Speaker: Dr. Prashanth Jaikumar, CSU Long Beach

Topic: “Neutron Stars: Astrophysical Laboratories for Superdense Matter ”

Time: 2 pm, Friday, February 7, 2014

Place: P-148 (refreshments will be served at 1:45 in P-145A)

 

Abstract:

A hot and viscous phase of quarks, which disappeared microseconds after the Big Bang, has now been successfully recreated in heavy-ion collision experiments. Cold and superfluid quark matter on the other hand, can only be discovered by careful monitoring of neutron stars, the most compact stellar objects observed in Nature. Their interior densities, corresponding to an “Earth mass” squeezed into the size of a small city, can support exotic phases such as Cooper pairs of quarks and Bose condensates of mesons. The appearance of these novel phases can have a dramatic impact on how quickly neutron stars cool down after their birth in a supernova and how fast they spin subsequently.
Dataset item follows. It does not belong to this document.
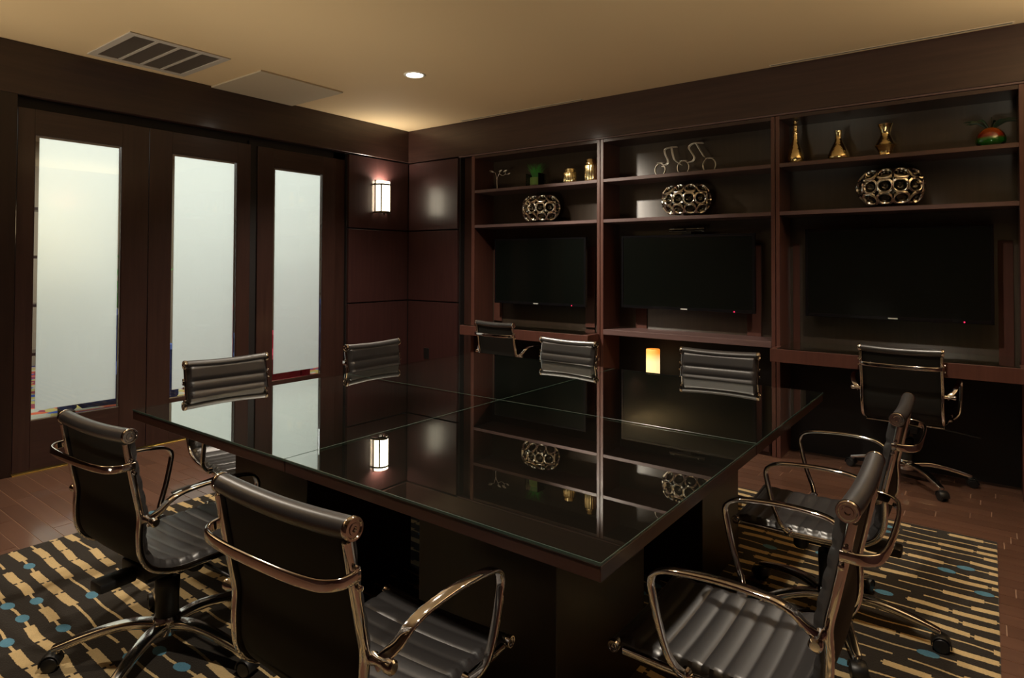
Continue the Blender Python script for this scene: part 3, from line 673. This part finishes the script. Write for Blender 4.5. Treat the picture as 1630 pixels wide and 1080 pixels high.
# ------------------------------------------------------------ office chairs
PROF = [(-.240, .848), (-.228, .785), (-.217, .728), (-.203, .660), (-.191, .600), (-.193, .540), (-.187, .478), (-.160, .432), (-.112, .405), (-.05, .392), (.05, .389), (.17, .388), (.285, .389)]
def profile(n=14):
    P = catmull([(0, y, z) for y, z in PROF], n); return P
def make_chair():
    t = thing('office_chair', '', 'chair'); P = profile()
    SL = [0]
    for a, b in zip(P[:-1], P[1:]): SL.append(SL[-1]+(b-a).length)
    tot = SL[-1]; NN = 190; pts = []
    for i in range(NN+1):
        s = tot*i/NN; j = max(k for k in range(len(SL)) if SL[k] <= s+1e-9); j = min(j, len(P)-2)
        u = (s-SL[j])/(SL[j+1]-SL[j]); pts.append((P[j].lerp(P[j+1], u), s))
    kink = next(i for i, (p, s) in enumerate(pts) if p.z < .47)
    hw = .208; NX = 26; pitch = .0485; first = .088
    def pad(name, i0, i1, roll_end):
        bm = bmesh.new(); top = []; bot = []
        for i in range(i0, i1+1):
            p, s = pts[i]; a = pts[max(i-1, 0)][0]; b = pts[min(i+1, NN)][0]; T = (b-a).normalized(); N = Vector((0, -T.z, T.y))
            ph = ((s-first) % pitch)/pitch if s > first else .5
            rib = .0065*(abs(math.sin(PI*ph))**.32) if s > first-.001 else .0075*(1 if s < first-.02 else max(0, (first-s)/.02)**.5)
            sag = .008
            rt_, rb_ = [], []
            for k in range(NX+1):
                x = -hw+2*hw*k/NX; e = 1-(x/hw)**2; d_ = min(1, (hw-abs(x))/.022); edge = math.sqrt(max(0, 1-(1-d_)**2)); ends = min(1, s/.03+.25, (tot-s)/.03+.25)
                c = p-N*sag*e
                rt_.append(bm.verts.new(c+Vector((x, 0, 0))+N*(.002+(.014*ends+rib)*edge)))
                rb_.append(bm.verts.new(c+Vector((x, 0, 0))-N*.006*edge-N*.001))
            top.append(rt_); bot.append(rb_)
        for R, fl_ in ((top, 0), (bot, 1)):
            for i in range(len(R)-1):
                for k in range(NX): bm.faces.new((R[i][k], R[i][k+1], R[i+1][k+1], R[i+1][k])).material_index = fl_
        for i in range(len(top)-1):
            for k in (0, NX): bm.faces.new((top[i][k], top[i+1][k], bot[i+1][k], bot[i][k]))
        for i in (0, len(top)-1):
            for k in range(NX): bm.faces.new((top[i][k], top[i][k+1], bot[i][k+1], bot[i][k]))
        # the rolled end of the sling
        p = pts[0][0] if roll_end == 0 else pts[NN][0]; r = .0225 if roll_end == 0 else .0145
        path = [(x, p.y-(.003 if roll_end == 0 else 0)*(1-(x/.21)**2), p.z-.008*(1-(x/.21)**2)) for x in [-.208+.416*k/14 for k in range(15)]]
        sweep(bm, path, circ(r, 20), side=(0, 0, 1), scale=lambda u: (1-.06*(abs(2*u-1)**6),)*2)
        return finish(name, bm, [M_LEATHER, M_FABRIC], t, 50)
    pad('backrest', 0, kink, 0); pad('seat', kink-1, NN, 1)
    for s in (-1, 1):
        bm = bmesh.new(); path = [Vector((s*.2095, p.y-.011, p.z-.004)) for p, _ in pts[4:-3:3]]
        sweep(bm, path, rrect(.017, .019, .005, 3), side=(1, 0, 0)); finish('side_rail', bm, M_CHROME, t, 50)
    cap = None
    for s in (-1, 1):
        for (p, r) in ((pts[0][0], .0232), (pts[NN][0], .0152)):
            bm = bmesh.new(); lathe(bm, [(r*.96, 0), (r, .002), (r, .010), (r*.93, .0135), (r*.78, .0135), (r*.70, .0105), (r*.50, .0105), (r*.46, .0125), (r*.26, .0125), (r*.22, .008), (.001, .008)], 28, (0, 0), 'x')
            if s < 0: bmesh.ops.rotate(bm, verts=bm.verts, matrix=Matrix.Rotation(PI, 3, 'Z'))
            o = finish('end_cap', bm, M_CHROME, t, 40); o.location = (s*.208, p.y, p.z)
    # rear brace
    bm = bmesh.new(); br = [(-.218, -.225, .757), (-.218, -.245, .757), (-.212, -.268, .756), (-.190, -.288, .755), (-.150, -.297, .754), (-.07, -.302, .753), (.07, -.302, .753), (.150, -.297, .754), (.190, -.288, .755), (.212, -.268, .756), (.218, -.245, .757), (.218, -.225, .757)]
    sweep(bm, catmull(br, 5), rrect(.024, .010, .004, 3), side=(0, 0, 1)); finish('back_brace', bm, M_CHROME, t, 50)
    for s in (-1, 1):
        for z, y in ((.775, -.236), (.735, -.228)):
            bm = bmesh.new(); lathe(bm, [(.001, s*.224+(-.004)), (.006, s*.224-.003), (.006, s*.224+.003), (.001, s*.224+.004)], 10, (y, z), 'x'); finish('screw', bm, M_CHROME, t, 40)
    # armrests
    ar = [(.226, -.188, .575), (.245, -.182, .595), (.262, -.165, .618), (.270, -.145, .640), (.274, -.105, .655), (.275, -.02, .660), (.275, .06, .656), (.275, .118, .648), (.274, .148, .634), (.274, .160, .612), (.274, .156, .58), (.272, .140, .51), (.268, .122, .455), (.258, .108, .425), (.236, .098, .402)]
    for s in (-1, 1):
        bm = bmesh.new(); pth = catmull([(s*a, b, c) for a, b, c in ar], 5)
        sweep(bm, pth, rrect(.027, .0105, .004, 3), side=(1, 0, 0), scale=lambda u: (.72 if u > .62 else 1-.28*max(0, (u-.45)/.17), 1.0 if u < .6 else 1.35))
        finish('armrest', bm, M_CHROME, t, 50)
        bm = bmesh.new(); lathe(bm, [(.001, -.006), (.012, -.004), (.013, .004), (.009, .012), (.010, .030), (.014, .040), (.014, .052), (.010, .056), (.001, .056)], 18, (-.188, .585), 'x')
        if s < 0: bmesh.ops.scale(bm, vec=(-1, 1, 1), verts=bm.verts)
        for v in bm.verts: v.co.x += s*.218
        finish('pivot_knob', bm, M_CHROME, t, 40)
        bm = bmesh.new(); lathe(bm, [(.001, 0), (.014, 0), (.014, .016), (.008, .022), (.001, .022)], 14, (.096, .396), 'x')
        for v in bm.verts: v.co.x = s*(v.co.x+.216)
        finish('arm_bracket', bm, M_CHROME, t, 40)
    # cross struts under the seat, mechanism, lever, gas lift
    bm = bmesh.new()
    for y in (-.07, .09): sweep(bm, [(-.207, y, .376), (.207, y, .376)], rrect(.02, .012, .003, 2), side=(0, 1, 0))
    finish('seat_strut', bm, M_ALU, t, 50)
    bm = bmesh.new(); box(bm, (-.075, -.12, .325), (.075, .13, .368), .008, seg=2); box(bm, (-.035, -.235, .318), (.035, -.12, .35), .008, seg=2); box(bm, (-.05, -.10, .30), (.05, .08, .326), .006)
    finish('tilt_mechanism', bm, M_BLACK, t, 40)
    bm = bmesh.new(); lathe(bm, [(.001, .262), (.022, .262), (.028, .27), (.028, .305), (.024, .325)], 16, (0, .10)); finish('tension_knob', bm, M_BLACK, t, 40)
    bm = bmesh.new(); sweep(bm, catmull([(.06, .04, .345), (.16, .045, .345), (.26, .05, .335), (.30, .052, .332)], 4), circ(.0045, 8)); sweep(bm, [(.295, .052, .332), (.375, .056, .322)], rrect(.026, .010, .004, 2), side=(0, 1, 0)); finish('height_lever', bm, M_BLACK, t, 40)
    bm = bmesh.new(); lathe(bm, [(.001, .13), (.036, .13), (.038, .135), (.038, .215), (.040, .218), (.040, .265), (.036, .27), (.018, .27), (.018, .325), (.001, .325)], 24); finish('gas_lift', bm, M_BLACK, t, 40)
    # five-star base
    bm = bmesh.new(); lathe(bm, [(.001, .068), (.030, .068), (.042, .076), (.046, .10), (.044, .128), (.040, .136), (.001, .136)], 24); o = finish('base_hub', bm, M_ALU, t, 40)
    leg = cas = whl = None
    for k in range(5):
        if leg is None:
            bm = bmesh.new(); path = catmull([(.02, 0, .104), (.10, 0, .116), (.18, 0, .110), (.26, 0, .092), (.315, 0, .076), (.342, 0, .068)], 6)
            sweep(bm, path, rrect(.050, .030, .011, 4), side=(0, 1, 0), scale=lambda u: (1-.42*u, 1-.35*u)); lathe(bm, [(.001, .056), (.012, .056), (.013, .072), (.001, .074)], 14, (.335, 0))
            o = finish('base_leg', bm, M_ALU, t, 50); leg = o.data
            bm = bmesh.new()
            sweep(bm, [(.335, 0, .058), (.335, 0, .044)], circ(.008, 10))
            hood = [(.335+.012+.029*math.cos(math.radians(a)), 0, .028+.029*math.sin(math.radians(a))) for a in range(-10, 200, 15)]
            sweep(bm, hood, rrect(.05, .004, .0015, 1), side=(0, 1, 0)); c = finish('caster', bm, M_BLACK, o, 50); cas = c.data
            bm = bmesh.new()
            for s in (-1, 1):
                lathe(bm, [(.001, s*.008), (.020, s*.008), (.0255, s*.011), (.0255, s*.019), (.022, s*.0225), (.001, s*.023)], 20, (0, 0), 'x')
            bmesh.ops.rotate(bm, verts=bm.verts, matrix=Matrix.Rotation(PI/2, 3, 'Z')); wob = finish('wheel', bm, M_BLACK, None, 40); whl = wob.data
            wob.parent = o; wob.location = (.347, 0, .0256)
        else:
            o = bpy.data.objects.new('base_leg', leg); C.objects.link(o); o.parent = t
            c = bpy.data.objects.new('caster', cas); C.objects.link(c); c.parent = o
            c = bpy.data.objects.new('wheel', whl); C.objects.link(c); c.parent = o; c.location = (.347, 0, .0256)
        o.rotation_euler = (0, 0, 2*PI*k/5)
    return t
FIXED = ('base_leg', 'base_hub', 'gas_lift')
chair0 = make_chair()
TREES = {}
def kids(o): return [c for c in bpy.data.objects if c.parent == o]
PROTO = [(c, kids(c)) for c in kids(chair0)]
CH = [  # x, y, rotation, seat lift, base angle (world), on rug, label
 (2.637, -3.698, 3.9, -.013, -126, 1, 'black leather office chair seen from behind, leftmost on the near side of the table'),
 (3.742, -3.752, 2.7, .014, -20, 1, 'large foreground black leather chair seen from behind at the near side of the table'),
 (4.435, -3.081, 90.7, .006, 30, 1, 'nearest of the two black leather chairs on the right side of the table, seat lit'),
 (4.420, -2.057, 90.6, -.006, 5.6, 1, 'farther of the two black leather chairs on the right side of the table'),
 (4.487, .037-.02, -2.1, .001, 17, 0, 'black leather chair pushed up to the right-hand desk, its chrome brace shining'),
 (1.506, -.151, -4.0, -.011, 30, 0, 'black leather chair pushed up to the left-hand desk, far behind the table'),
 (1.957, -2.998, -95.2, -.009, 40, 1, 'black leather chair facing the table in front of the middle frosted door'),
 (2.054, -2.054, -89.6, -.008, 36, 1, 'black leather chair facing the table below the panelled corner, right of the frosted panels'),
 (2.711, -1.429, 176.5, -.003, 18, 1, 'black leather chair facing us on the far side, left of the candle'),
 (3.695, -1.340, 183.7, .000, 18, 1, 'black leather chair facing us on the far side, right of the candle'),
]
for i, (x, y, rz, dz, ba, rug, lab) in enumerate(CH):
    if i == 0: r = chair0; parts = PROTO
    else:
        r = chair0.copy(); C.objects.link(r); parts = []
        for c, sub in PROTO:
            d = c.copy(); C.objects.link(d); d.parent = r; ss = []
            for g in sub:
                h = g.copy(); C.objects.link(h); h.parent = d; ss.append(h)
            parts.append((d, ss))
    CH[i] = CH[i]+(r, parts)
for x, y, rz, dz, ba, rug, lab, r, parts in CH:
    r.location = (x, y, .0062 if rug else .0004); r.rotation_euler = (0, 0, math.radians(rz)); r['label'] = lab; r['group'] = 'office chairs'
    k = 0
    for d, ss in parts:
        nm = d.name.split('.')[0]
        if nm == 'base_leg': d.rotation_euler = (0, 0, math.radians(ba-rz+72*k)); k += 1
        elif nm not in FIXED: d.location.z += dz

# repeats share a group
GROUPS = {'bubble_bowl': 'mirrored bowls on the cabinet shelves', 'gold_vase': 'gold vases in the right-hand cabinet', 'gold_jar': 'gold jars in the left-hand cabinet',
          'television': 'televisions in the cabinet bays', 'display_cabinet': 'built-in cabinet bays', 'desk': 'desk ledges under the televisions',
          'lounge_chair': 'lounge chairs in the lobby', 'slot_diffuser': 'slot diffusers over the cabinets'}
for o in S.objects:
    if o.parent is None and o.name.split('.')[0] in GROUPS: o['group'] = GROUPS[o.name.split('.')[0]]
I will also explain the key role played by neutron stars in heavy-element nucleosynthesis via the r-process, highlighting recent computational results from a code called r-Java. Finally, I will detail multi-wavelength observational signatures that can be promising signals for the presence of quark matter in neutron stars, including gravitational waves. The direction and scope of future research opportunities in this area will also be addressed.